As you finish the public reading of your book, you conclude with resurrected (!) Jesus blessing the people as he ascends (!) into heaven.  What?!

Imagine the response of your crowd. Some would be laughing and scoffing: “This Jesus sounds like a  peasant whose ideals were shattered by the reality of political intrigue and Roman power. What good could a homeless carpenter do by wasting his life?” Some hearers wander away – shaking their heads. Others stay and talk.

You, with a twinkle in your eye, tell them how the Holy Spirit helped you investigate and believe. Would God help your hearers/friends too? You pray he will.

How shall we respond?

Generation after generation, Luke’s prayers have been answered.

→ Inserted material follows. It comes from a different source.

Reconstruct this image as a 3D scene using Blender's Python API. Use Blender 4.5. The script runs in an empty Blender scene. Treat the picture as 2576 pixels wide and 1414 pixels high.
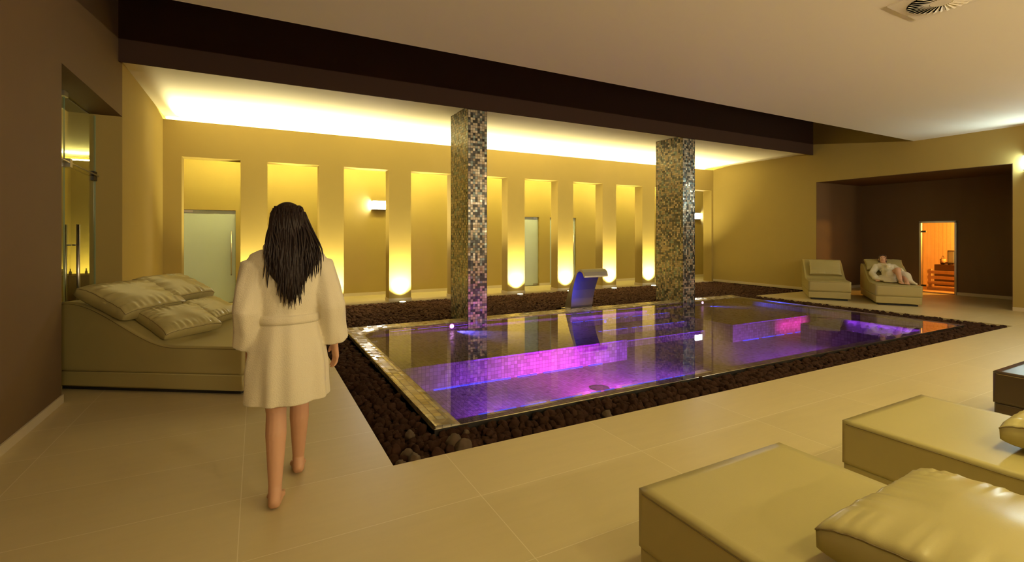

By 325, the authors of the Nicene Creed cherished what Luke had written about Jesus.  They stalwartly declared: “We believe in one Lord, Jesus Christ, the only Son of God, eternally begotten of the Father, God from God, Light from Light, true God from true God, begotten, not made, of one Being with the Father. Through him all things were made.For us and for our salvation he came down from heaven: by the power of the Holy Spirit he became incarnate from the Virgin Mary, and was made man…”

Our contemporary, Frederick Buechner, marvels: “Once we have seen Him in a stable, we can never be sure where He will appear or to what lengths he will go or to what ludicrous depths of self-humiliation He will descend in His wild pursuit of men.”

We may disagree.  We may be indifferent – or cynical.

If so, hear another “angel,” Angelus Silesius, a 17th-century poet:

“Though Christ a thousand times

In Bethlehem be born,

If he’s not born in you,

Your soul is still forlorn.”

Let’s join Luke and his cast – and the myriad host across the centuries – let’s marvel at the improbable/nearly-impossible coming of God in the flesh. Merry Christmas!